>> Start

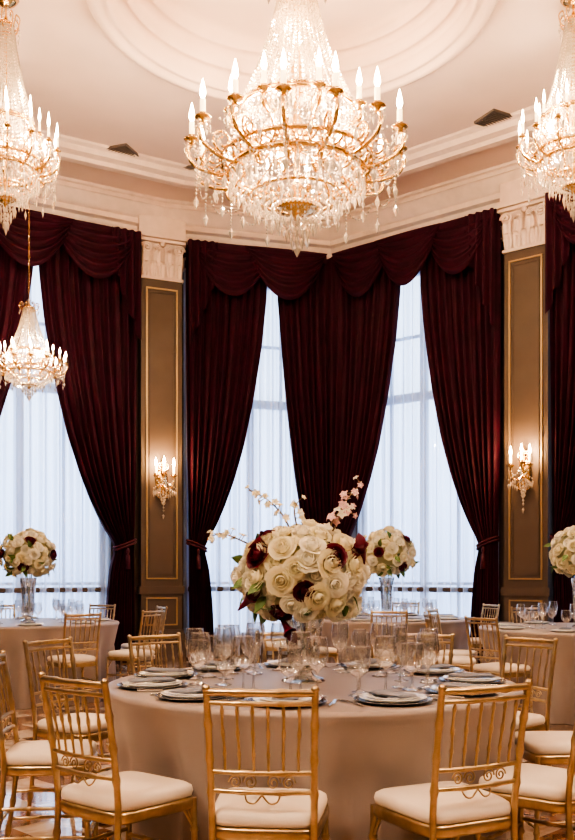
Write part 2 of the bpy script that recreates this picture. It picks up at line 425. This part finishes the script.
def sconce(W):
    X=None; mb=MB()
    mb.lathe([(.001,.045),(.03,.04),(.055,.02),(.07,.015),(.085,0)],'gold',14,Matrix.Rotation(-pi/2,4,'X')@Matrix.Diagonal((1,2.2,1,1)))
    for sx in (-1,1):
        pts=[Vector((0,.03,-.05)),Vector((sx*.05,.09,-.12)),Vector((sx*.11,.13,-.09)),Vector((sx*.135,.14,.0)),Vector((sx*.13,.14,.05))]
        mb.tube(bez(pts,16),.013,'gold',6,X); candle(mb,(sx*.13,.14,.06),.13,.017,'sbulb',X)
        pts=[(sx*(.03+.05*math.cos(t)*(1-t/12)),.03,.2+.05*math.sin(t)*(1-t/12)) for t in np.linspace(-1.5,9,26)]
        mb.tube(pts,.010,'gold',5,X)
        pts=[(sx*(.04+.05*math.cos(t)*(1-t/12)),.03,-.2-.05*math.sin(t)*(1-t/12)) for t in np.linspace(-1.5,9,26)]
        mb.tube(pts,.010,'gold',5,X)
        for k in range(4):
            mb.octa((sx*(.07+.03*k),.14,-.06-.02*k),.012,.03,'crystal',X); mb.octa((sx*(.07+.03*k),.14,-.13-.02*k),.018,.09,'crystal',X,.3)
            mb.octa((sx*(.06+.03*k),.10,-.22+.02*k),.016,.08,'crystal',X,.3)
        for i in range(9):
            t=i/8; mb.octa((sx*.13*t,.14+.03*math.sin(pi*t),.02-.09*math.sin(pi*t)),.011,.025,'crystal',X)
    candle(mb,(0,.10,.10),.13,.015,'sbulb',X)
    mb.tube([(0,.03,0),(0,.09,.02),(0,.10,.09)],.01,'gold',6,X)
    for k in range(7):
        mb.octa((0,.05,-.16-.045*k),.024-.002*abs(k-2),.055,'crystal',X)
        for sx in (-1,1):
            if k<5: mb.octa((sx*(.05-.008*k),.05,-.14-.045*k),.018,.055,'crystal',X)
    mb.octa((0,.05,-.50),.02,.08,'crystal',X,.3)
    mb.lathe([(.001,.32),(.012,.3),(.03,.24),(.012,.2),(.02,.16),(.03,.1)],'gold',8,T(0,.03,0))
    mb.obj('wall_sconce',W=W)
    light('sconce_lamp',W@Vector((0,.26,.26)),26,(1,.62,.33),.04)
for XP in (XP1,XP2): sconce(XP@T(0,.226,2.56))

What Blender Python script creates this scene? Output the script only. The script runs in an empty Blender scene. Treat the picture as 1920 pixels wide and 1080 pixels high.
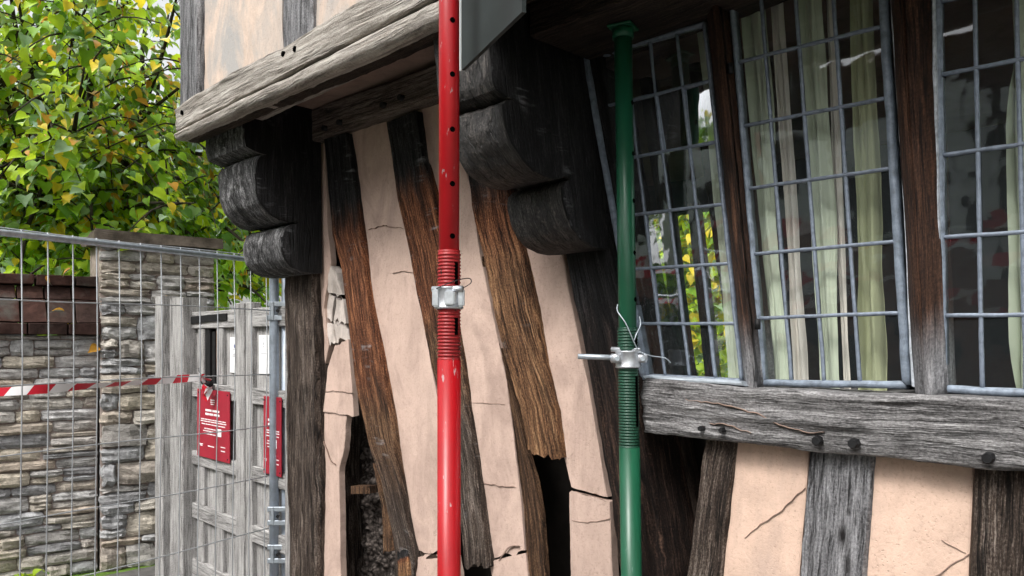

>> End

▸ **To be done**: Return each line from the material above exactly, but not the pictures.

▸ **Finished exercise**:
Write part 2 of the bpy script that recreates this picture. It picks up at line 425. This part finishes the script.
def sconce(W):
    X=None; mb=MB()
    mb.lathe([(.001,.045),(.03,.04),(.055,.02),(.07,.015),(.085,0)],'gold',14,Matrix.Rotation(-pi/2,4,'X')@Matrix.Diagonal((1,2.2,1,1)))
    for sx in (-1,1):
        pts=[Vector((0,.03,-.05)),Vector((sx*.05,.09,-.12)),Vector((sx*.11,.13,-.09)),Vector((sx*.135,.14,.0)),Vector((sx*.13,.14,.05))]
        mb.tube(bez(pts,16),.013,'gold',6,X); candle(mb,(sx*.13,.14,.06),.13,.017,'sbulb',X)
        pts=[(sx*(.03+.05*math.cos(t)*(1-t/12)),.03,.2+.05*math.sin(t)*(1-t/12)) for t in np.linspace(-1.5,9,26)]
        mb.tube(pts,.010,'gold',5,X)
        pts=[(sx*(.04+.05*math.cos(t)*(1-t/12)),.03,-.2-.05*math.sin(t)*(1-t/12)) for t in np.linspace(-1.5,9,26)]
        mb.tube(pts,.010,'gold',5,X)
        for k in range(4):
            mb.octa((sx*(.07+.03*k),.14,-.06-.02*k),.012,.03,'crystal',X); mb.octa((sx*(.07+.03*k),.14,-.13-.02*k),.018,.09,'crystal',X,.3)
            mb.octa((sx*(.06+.03*k),.10,-.22+.02*k),.016,.08,'crystal',X,.3)
        for i in range(9):
            t=i/8; mb.octa((sx*.13*t,.14+.03*math.sin(pi*t),.02-.09*math.sin(pi*t)),.011,.025,'crystal',X)
    candle(mb,(0,.10,.10),.13,.015,'sbulb',X)
    mb.tube([(0,.03,0),(0,.09,.02),(0,.10,.09)],.01,'gold',6,X)
    for k in range(7):
        mb.octa((0,.05,-.16-.045*k),.024-.002*abs(k-2),.055,'crystal',X)
        for sx in (-1,1):
            if k<5: mb.octa((sx*(.05-.008*k),.05,-.14-.045*k),.018,.055,'crystal',X)
    mb.octa((0,.05,-.50),.02,.08,'crystal',X,.3)
    mb.lathe([(.001,.32),(.012,.3),(.03,.24),(.012,.2),(.02,.16),(.03,.1)],'gold',8,T(0,.03,0))
    mb.obj('wall_sconce',W=W)
    light('sconce_lamp',W@Vector((0,.26,.26)),26,(1,.62,.33),.04)
for XP in (XP1,XP2): sconce(XP@T(0,.226,2.56))

What Blender Python script creates this scene? Output the script only. The script runs in an empty Blender scene. Treat the picture as 1920 pixels wide and 1080 pixels high.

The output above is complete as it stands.